University report highlights sexual violence, drug & liquor offenses

Fourth Estate | October 27, 2014
by Niki Papadogiannakis

For 2013, the university reports a significant drop in liquor law and drug arrests as well as the highest number of forced sexual offenses reported to date.

Forcible sexual offenses, among other categories, are disclosed from the university in the Annual Security/Annual Fire Safety Report 2014, as required by the Clery Act for the 2013 calendar year.  Released late September, the Safety Report outlines crimes reported, including sex offenses, robbery and assault as well as liquor law, drug and weapons arrests and referrals.

Sexual violence, dating violence and stalking

In 2013, there were nine on-campus forcible sex offenses reported to the university in 2013, the highest since 2009, the earliest Clery Act report available online. In 2012 there were seven cases reported. Police also reported 12 cases of dating violence and 12 cases of stalking.

“What that number tells me is that victims are still not comfortable coming forward to report these crimes and that we as an institution have to work harder breaking down the barriers for reporting these types of crimes,” said Chief of Police Eric Heath.

A higher number of reported forcible sexual offenses is regarded as a positive sign by the University Police, University Life, Student Conduct and WAVES.

“I think if we’re successful you’ll see even higher numbers for 2014,” said Rose Pascarell, vice president of University Life.

For the first year, the report included crimes outlined in the Violence Against Women Act and Campus Sexual Violence Elimination Act. VAWA crimes include domestic violence, dating violence and stalking.

“We do have stalking cases, we do have domestic violence cases and I think it’s important for folks to realize that Mason is a community of 34,000—42,000 when you think about faculty and staff,” Pascarell said. “We are a large town or a small city and everything that happens, happens here particularly when you’ve got people who are living on campus and so I think it just draws attention to the nuances in those numbers of sexual assault or interpersonal violence.”

Universities were asked to make a “good faith” effort for the VAWA crimes. The legislation signed in 2013 did not establish a specific and across the board definition of dating violence, domestic violence and stalking before beginning to compile Clery reportable data for 2013. The definitions will not be final until after November, according to Heath.

VAWA crimes are often under reported because, as WAVES director Mary Ann Sprouse noted, people are not yet comfortable reporting such crimes to the police, but choose a confidential report with WAVES or Counseling and Psychological Services.
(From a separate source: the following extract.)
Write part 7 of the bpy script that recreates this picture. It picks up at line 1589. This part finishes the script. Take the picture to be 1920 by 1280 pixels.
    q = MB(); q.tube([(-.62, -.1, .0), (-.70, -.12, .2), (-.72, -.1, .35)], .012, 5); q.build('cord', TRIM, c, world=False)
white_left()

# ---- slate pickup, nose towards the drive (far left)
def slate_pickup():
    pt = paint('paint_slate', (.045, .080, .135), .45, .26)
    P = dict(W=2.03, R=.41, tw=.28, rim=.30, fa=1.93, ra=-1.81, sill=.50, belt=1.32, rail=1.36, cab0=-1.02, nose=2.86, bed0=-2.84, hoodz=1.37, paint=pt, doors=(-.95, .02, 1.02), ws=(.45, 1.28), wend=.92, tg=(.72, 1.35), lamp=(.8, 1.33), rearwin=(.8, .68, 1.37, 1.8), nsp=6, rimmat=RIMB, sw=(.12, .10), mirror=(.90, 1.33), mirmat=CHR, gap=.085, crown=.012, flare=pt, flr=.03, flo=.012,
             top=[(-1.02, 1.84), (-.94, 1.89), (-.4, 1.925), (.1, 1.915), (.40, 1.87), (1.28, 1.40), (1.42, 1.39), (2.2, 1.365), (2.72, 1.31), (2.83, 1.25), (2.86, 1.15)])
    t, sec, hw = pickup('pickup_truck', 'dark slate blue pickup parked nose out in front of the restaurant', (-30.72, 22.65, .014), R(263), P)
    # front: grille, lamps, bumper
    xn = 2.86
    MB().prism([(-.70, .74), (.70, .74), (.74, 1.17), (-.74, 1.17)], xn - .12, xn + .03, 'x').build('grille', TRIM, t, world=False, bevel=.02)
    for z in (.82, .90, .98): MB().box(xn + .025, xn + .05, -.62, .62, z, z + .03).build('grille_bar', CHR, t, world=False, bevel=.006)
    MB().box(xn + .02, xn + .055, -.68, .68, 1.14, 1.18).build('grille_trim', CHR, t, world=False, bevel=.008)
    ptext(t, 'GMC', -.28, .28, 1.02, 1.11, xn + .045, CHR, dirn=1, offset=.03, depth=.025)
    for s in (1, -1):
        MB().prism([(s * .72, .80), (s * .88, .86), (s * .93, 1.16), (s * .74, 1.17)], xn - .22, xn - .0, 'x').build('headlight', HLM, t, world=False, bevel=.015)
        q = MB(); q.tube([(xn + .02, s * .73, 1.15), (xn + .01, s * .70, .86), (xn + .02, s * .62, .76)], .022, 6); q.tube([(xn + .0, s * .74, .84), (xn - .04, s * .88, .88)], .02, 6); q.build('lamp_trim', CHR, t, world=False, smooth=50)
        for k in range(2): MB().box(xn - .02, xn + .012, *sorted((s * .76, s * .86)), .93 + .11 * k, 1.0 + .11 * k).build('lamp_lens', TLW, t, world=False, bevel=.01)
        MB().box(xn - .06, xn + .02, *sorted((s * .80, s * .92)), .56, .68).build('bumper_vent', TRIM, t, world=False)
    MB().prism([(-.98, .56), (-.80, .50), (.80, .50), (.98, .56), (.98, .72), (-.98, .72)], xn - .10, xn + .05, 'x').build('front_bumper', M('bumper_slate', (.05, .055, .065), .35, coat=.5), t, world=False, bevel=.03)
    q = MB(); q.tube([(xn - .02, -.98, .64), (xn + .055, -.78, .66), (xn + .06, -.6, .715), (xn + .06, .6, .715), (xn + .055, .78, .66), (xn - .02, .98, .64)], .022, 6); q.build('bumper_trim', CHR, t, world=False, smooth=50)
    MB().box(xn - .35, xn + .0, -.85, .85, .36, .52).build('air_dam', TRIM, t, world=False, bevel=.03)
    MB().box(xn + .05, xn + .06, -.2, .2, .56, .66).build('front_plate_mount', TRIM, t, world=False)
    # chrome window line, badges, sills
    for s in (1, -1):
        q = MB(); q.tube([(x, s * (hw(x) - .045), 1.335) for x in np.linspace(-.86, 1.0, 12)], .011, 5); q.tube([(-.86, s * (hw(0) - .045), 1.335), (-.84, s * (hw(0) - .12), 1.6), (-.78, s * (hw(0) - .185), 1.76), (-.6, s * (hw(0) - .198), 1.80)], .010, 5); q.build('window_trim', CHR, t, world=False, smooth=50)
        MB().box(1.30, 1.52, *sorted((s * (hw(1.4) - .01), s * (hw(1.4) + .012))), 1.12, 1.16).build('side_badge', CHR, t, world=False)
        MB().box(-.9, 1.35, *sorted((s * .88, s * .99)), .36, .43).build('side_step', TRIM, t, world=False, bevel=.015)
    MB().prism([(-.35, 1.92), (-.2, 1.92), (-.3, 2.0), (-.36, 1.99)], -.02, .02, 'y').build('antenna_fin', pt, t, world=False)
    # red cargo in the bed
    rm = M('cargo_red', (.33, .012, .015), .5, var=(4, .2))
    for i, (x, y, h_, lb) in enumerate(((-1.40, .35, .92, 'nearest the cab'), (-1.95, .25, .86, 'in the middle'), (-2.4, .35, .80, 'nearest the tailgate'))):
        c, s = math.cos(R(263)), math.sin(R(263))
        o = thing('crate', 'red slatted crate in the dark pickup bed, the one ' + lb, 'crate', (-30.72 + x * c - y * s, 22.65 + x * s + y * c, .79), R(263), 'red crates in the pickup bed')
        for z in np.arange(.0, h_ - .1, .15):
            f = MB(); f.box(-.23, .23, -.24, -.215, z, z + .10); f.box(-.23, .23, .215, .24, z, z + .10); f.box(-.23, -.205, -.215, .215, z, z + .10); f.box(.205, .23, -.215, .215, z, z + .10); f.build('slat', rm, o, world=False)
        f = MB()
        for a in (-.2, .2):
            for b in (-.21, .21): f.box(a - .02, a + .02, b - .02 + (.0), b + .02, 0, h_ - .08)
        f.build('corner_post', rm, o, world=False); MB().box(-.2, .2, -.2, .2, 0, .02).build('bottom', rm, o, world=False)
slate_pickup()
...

“What has been typical over the last three years is that the number of dating violence, stalking, sexual violence, that’s been reported to the police has really been about 10% of the reports that we get in WAVES,” Pascarell said. “And so we use [the Security Report] as a point of comparison. I think we both learn from each other in terms of who the reports are that come informally to us first versus the reports that go directly to university police.”
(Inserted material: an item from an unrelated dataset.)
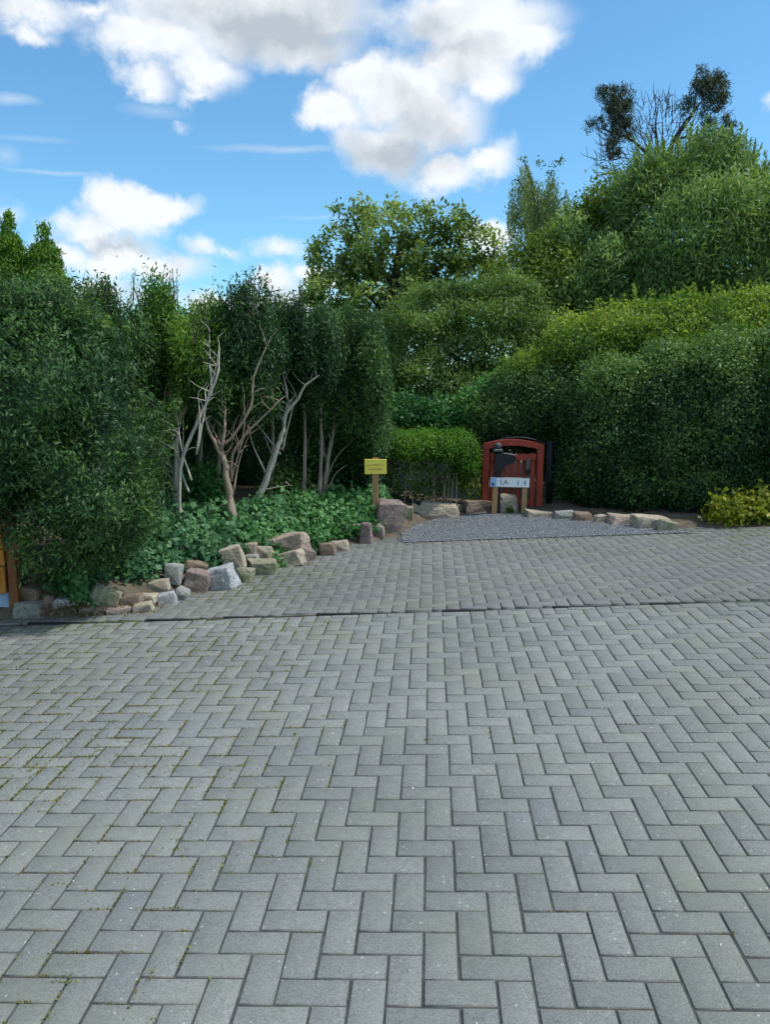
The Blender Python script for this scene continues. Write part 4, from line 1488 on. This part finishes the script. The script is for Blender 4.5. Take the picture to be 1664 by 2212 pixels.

Drug and liquor law arrests, referrals and other crimes

Drug arrests and liquor law arrests decreased by almost 50% in 2013 from 2012.

The Security Report cited 74 drug-related arrests at the Fairfax campus in 2013, compared to 154 arrests in 2012, and 70 liquor-related arrests, compared to 247 in 2012.

Heath said the change could be attributed to a number of reasons, one of which being the grant money from the Virginia Alcohol Beverage Control given to University Police in 2012 no longer given to the department in 2013.

“With that funding there appeared to be more targeted enforcement and so the loss of that funding, which would provide for overtime funds and funds to allow for targeted missions, will almost certainly have an impact on the numbers,” Heath said in an email.

Heath said other factors include internal changes in police staffing levels, leadership—Heath became Chief of Police in June 2013— as well as influences by other parts of the university such as the alcohol education programs provided by WAVES.

There were 65 on-campus drug referrals in 2013, an increase from 42 in 2012 and liquor law referrals dropped to 403 for 2013 from 560 in 2012.

On-campus burglary dropped by more than 70%: 11 cases in 2013 compared to 39 cases in 201.

Additionally, police reported three cases of vandalism related to hate crimes, two weapons arrests, one weapons referral, three cases of arson, two cases of aggravated assault, one case of robbery and one case of non-forcible sexual offense.

“We continue to remain a safe environment especially when you consider the major Clery reportable crimes which includes a significant drop in serious property crime in 2013, specifically burglary,” Heath said.

The annual report promotes transparency for university police operations, as part of the Jeanne Clery Disclosure of Campus Security Policy and Campus Crime Statistics Act. It includes numbers for each category from on campus, student residences, on campus buildings and public property that was aggregated by the police department from all campus security authorities.